--- Work to do ---
Retype the material word for word.

------------------------------

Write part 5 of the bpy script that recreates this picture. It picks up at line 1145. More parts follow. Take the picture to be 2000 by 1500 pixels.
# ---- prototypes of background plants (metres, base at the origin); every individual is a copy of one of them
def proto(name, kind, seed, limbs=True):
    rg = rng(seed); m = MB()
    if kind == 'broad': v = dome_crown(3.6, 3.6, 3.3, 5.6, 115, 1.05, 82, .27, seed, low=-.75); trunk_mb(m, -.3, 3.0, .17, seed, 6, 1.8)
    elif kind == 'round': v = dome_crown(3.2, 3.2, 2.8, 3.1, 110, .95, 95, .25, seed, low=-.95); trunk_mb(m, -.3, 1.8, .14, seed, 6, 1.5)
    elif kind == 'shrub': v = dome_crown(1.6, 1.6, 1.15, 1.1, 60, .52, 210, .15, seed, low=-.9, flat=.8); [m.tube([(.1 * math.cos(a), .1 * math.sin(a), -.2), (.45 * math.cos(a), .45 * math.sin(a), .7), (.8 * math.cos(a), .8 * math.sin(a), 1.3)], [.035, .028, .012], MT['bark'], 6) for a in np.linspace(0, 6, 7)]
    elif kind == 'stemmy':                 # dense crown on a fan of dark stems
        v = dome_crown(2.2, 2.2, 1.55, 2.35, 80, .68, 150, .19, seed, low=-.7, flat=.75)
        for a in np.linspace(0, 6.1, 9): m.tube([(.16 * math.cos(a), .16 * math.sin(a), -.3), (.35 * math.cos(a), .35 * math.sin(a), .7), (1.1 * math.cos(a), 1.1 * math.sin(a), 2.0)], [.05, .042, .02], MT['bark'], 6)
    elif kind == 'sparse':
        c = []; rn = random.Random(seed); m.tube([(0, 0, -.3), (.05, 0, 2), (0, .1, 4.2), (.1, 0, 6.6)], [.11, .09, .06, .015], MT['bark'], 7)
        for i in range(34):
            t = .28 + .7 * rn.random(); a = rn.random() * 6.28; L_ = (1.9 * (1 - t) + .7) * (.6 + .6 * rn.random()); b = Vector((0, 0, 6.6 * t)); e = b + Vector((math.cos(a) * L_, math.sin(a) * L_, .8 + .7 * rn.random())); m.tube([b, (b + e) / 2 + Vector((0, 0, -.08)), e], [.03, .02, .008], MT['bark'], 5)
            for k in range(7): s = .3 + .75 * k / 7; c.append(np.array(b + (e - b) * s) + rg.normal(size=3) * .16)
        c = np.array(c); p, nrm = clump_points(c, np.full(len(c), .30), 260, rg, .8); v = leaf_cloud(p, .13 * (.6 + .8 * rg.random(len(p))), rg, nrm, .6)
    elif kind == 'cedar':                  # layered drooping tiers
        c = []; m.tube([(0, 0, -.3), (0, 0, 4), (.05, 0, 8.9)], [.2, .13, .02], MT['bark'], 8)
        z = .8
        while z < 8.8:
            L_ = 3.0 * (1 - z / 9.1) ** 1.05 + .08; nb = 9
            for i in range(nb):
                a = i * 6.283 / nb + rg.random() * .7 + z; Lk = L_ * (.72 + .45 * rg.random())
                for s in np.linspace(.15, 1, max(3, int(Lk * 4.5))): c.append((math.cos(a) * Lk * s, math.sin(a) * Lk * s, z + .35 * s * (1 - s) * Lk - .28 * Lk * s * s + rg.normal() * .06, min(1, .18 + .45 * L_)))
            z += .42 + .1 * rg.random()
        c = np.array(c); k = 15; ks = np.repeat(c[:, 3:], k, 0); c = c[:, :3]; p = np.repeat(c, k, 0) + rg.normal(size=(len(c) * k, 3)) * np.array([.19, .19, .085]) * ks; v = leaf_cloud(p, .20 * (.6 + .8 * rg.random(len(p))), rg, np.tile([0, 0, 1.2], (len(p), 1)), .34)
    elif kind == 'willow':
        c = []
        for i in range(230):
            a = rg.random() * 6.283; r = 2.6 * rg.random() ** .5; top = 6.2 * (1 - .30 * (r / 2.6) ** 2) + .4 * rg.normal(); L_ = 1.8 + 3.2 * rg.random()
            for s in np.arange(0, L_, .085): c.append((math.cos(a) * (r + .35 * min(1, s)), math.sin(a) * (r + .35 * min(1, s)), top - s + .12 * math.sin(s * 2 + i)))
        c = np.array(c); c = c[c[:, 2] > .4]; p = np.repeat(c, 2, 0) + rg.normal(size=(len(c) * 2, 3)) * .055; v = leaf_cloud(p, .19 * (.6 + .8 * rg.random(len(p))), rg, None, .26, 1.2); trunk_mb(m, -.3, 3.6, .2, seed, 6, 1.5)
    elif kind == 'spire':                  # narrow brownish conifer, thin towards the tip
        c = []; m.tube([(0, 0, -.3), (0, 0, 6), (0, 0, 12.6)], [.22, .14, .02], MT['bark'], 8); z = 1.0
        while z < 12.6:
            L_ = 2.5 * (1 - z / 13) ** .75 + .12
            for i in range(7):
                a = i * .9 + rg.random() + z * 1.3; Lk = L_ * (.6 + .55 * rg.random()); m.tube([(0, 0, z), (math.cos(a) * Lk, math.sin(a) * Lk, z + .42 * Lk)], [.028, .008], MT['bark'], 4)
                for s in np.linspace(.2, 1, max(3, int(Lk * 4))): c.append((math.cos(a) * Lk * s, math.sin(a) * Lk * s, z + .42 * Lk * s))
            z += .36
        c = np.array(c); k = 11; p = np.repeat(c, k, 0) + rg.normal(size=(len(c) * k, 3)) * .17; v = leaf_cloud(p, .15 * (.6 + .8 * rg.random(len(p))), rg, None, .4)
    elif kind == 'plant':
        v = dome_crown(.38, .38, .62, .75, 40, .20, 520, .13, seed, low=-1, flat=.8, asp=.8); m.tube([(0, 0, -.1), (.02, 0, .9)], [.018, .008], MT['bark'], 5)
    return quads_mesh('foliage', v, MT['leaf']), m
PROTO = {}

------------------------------

--- Expected answer ---
Write part 5 of the bpy script that recreates this picture. It picks up at line 1145. More parts follow. Take the picture to be 2000 by 1500 pixels.
# ---- prototypes of background plants (metres, base at the origin); every individual is a copy of one of them
def proto(name, kind, seed, limbs=True):
    rg = rng(seed); m = MB()
    if kind == 'broad': v = dome_crown(3.6, 3.6, 3.3, 5.6, 115, 1.05, 82, .27, seed, low=-.75); trunk_mb(m, -.3, 3.0, .17, seed, 6, 1.8)
    elif kind == 'round': v = dome_crown(3.2, 3.2, 2.8, 3.1, 110, .95, 95, .25, seed, low=-.95); trunk_mb(m, -.3, 1.8, .14, seed, 6, 1.5)
    elif kind == 'shrub': v = dome_crown(1.6, 1.6, 1.15, 1.1, 60, .52, 210, .15, seed, low=-.9, flat=.8); [m.tube([(.1 * math.cos(a), .1 * math.sin(a), -.2), (.45 * math.cos(a), .45 * math.sin(a), .7), (.8 * math.cos(a), .8 * math.sin(a), 1.3)], [.035, .028, .012], MT['bark'], 6) for a in np.linspace(0, 6, 7)]
    elif kind == 'stemmy':                 # dense crown on a fan of dark stems
        v = dome_crown(2.2, 2.2, 1.55, 2.35, 80, .68, 150, .19, seed, low=-.7, flat=.75)
        for a in np.linspace(0, 6.1, 9): m.tube([(.16 * math.cos(a), .16 * math.sin(a), -.3), (.35 * math.cos(a), .35 * math.sin(a), .7), (1.1 * math.cos(a), 1.1 * math.sin(a), 2.0)], [.05, .042, .02], MT['bark'], 6)
    elif kind == 'sparse':
        c = []; rn = random.Random(seed); m.tube([(0, 0, -.3), (.05, 0, 2), (0, .1, 4.2), (.1, 0, 6.6)], [.11, .09, .06, .015], MT['bark'], 7)
        for i in range(34):
            t = .28 + .7 * rn.random(); a = rn.random() * 6.28; L_ = (1.9 * (1 - t) + .7) * (.6 + .6 * rn.random()); b = Vector((0, 0, 6.6 * t)); e = b + Vector((math.cos(a) * L_, math.sin(a) * L_, .8 + .7 * rn.random())); m.tube([b, (b + e) / 2 + Vector((0, 0, -.08)), e], [.03, .02, .008], MT['bark'], 5)
            for k in range(7): s = .3 + .75 * k / 7; c.append(np.array(b + (e - b) * s) + rg.normal(size=3) * .16)
        c = np.array(c); p, nrm = clump_points(c, np.full(len(c), .30), 260, rg, .8); v = leaf_cloud(p, .13 * (.6 + .8 * rg.random(len(p))), rg, nrm, .6)
    elif kind == 'cedar':                  # layered drooping tiers
        c = []; m.tube([(0, 0, -.3), (0, 0, 4), (.05, 0, 8.9)], [.2, .13, .02], MT['bark'], 8)
        z = .8
        while z < 8.8:
            L_ = 3.0 * (1 - z / 9.1) ** 1.05 + .08; nb = 9
            for i in range(nb):
                a = i * 6.283 / nb + rg.random() * .7 + z; Lk = L_ * (.72 + .45 * rg.random())
                for s in np.linspace(.15, 1, max(3, int(Lk * 4.5))): c.append((math.cos(a) * Lk * s, math.sin(a) * Lk * s, z + .35 * s * (1 - s) * Lk - .28 * Lk * s * s + rg.normal() * .06, min(1, .18 + .45 * L_)))
            z += .42 + .1 * rg.random()
        c = np.array(c); k = 15; ks = np.repeat(c[:, 3:], k, 0); c = c[:, :3]; p = np.repeat(c, k, 0) + rg.normal(size=(len(c) * k, 3)) * np.array([.19, .19, .085]) * ks; v = leaf_cloud(p, .20 * (.6 + .8 * rg.random(len(p))), rg, np.tile([0, 0, 1.2], (len(p), 1)), .34)
    elif kind == 'willow':
        c = []
        for i in range(230):
            a = rg.random() * 6.283; r = 2.6 * rg.random() ** .5; top = 6.2 * (1 - .30 * (r / 2.6) ** 2) + .4 * rg.normal(); L_ = 1.8 + 3.2 * rg.random()
            for s in np.arange(0, L_, .085): c.append((math.cos(a) * (r + .35 * min(1, s)), math.sin(a) * (r + .35 * min(1, s)), top - s + .12 * math.sin(s * 2 + i)))
        c = np.array(c); c = c[c[:, 2] > .4]; p = np.repeat(c, 2, 0) + rg.normal(size=(len(c) * 2, 3)) * .055; v = leaf_cloud(p, .19 * (.6 + .8 * rg.random(len(p))), rg, None, .26, 1.2); trunk_mb(m, -.3, 3.6, .2, seed, 6, 1.5)
    elif kind == 'spire':                  # narrow brownish conifer, thin towards the tip
        c = []; m.tube([(0, 0, -.3), (0, 0, 6), (0, 0, 12.6)], [.22, .14, .02], MT['bark'], 8); z = 1.0
        while z < 12.6:
            L_ = 2.5 * (1 - z / 13) ** .75 + .12
            for i in range(7):
                a = i * .9 + rg.random() + z * 1.3; Lk = L_ * (.6 + .55 * rg.random()); m.tube([(0, 0, z), (math.cos(a) * Lk, math.sin(a) * Lk, z + .42 * Lk)], [.028, .008], MT['bark'], 4)
                for s in np.linspace(.2, 1, max(3, int(Lk * 4))): c.append((math.cos(a) * Lk * s, math.sin(a) * Lk * s, z + .42 * Lk * s))
            z += .36
        c = np.array(c); k = 11; p = np.repeat(c, k, 0) + rg.normal(size=(len(c) * k, 3)) * .17; v = leaf_cloud(p, .15 * (.6 + .8 * rg.random(len(p))), rg, None, .4)
    elif kind == 'plant':
        v = dome_crown(.38, .38, .62, .75, 40, .20, 520, .13, seed, low=-1, flat=.8, asp=.8); m.tube([(0, 0, -.1), (.02, 0, .9)], [.018, .008], MT['bark'], 5)
    return quads_mesh('foliage', v, MT['leaf']), m
PROTO = {}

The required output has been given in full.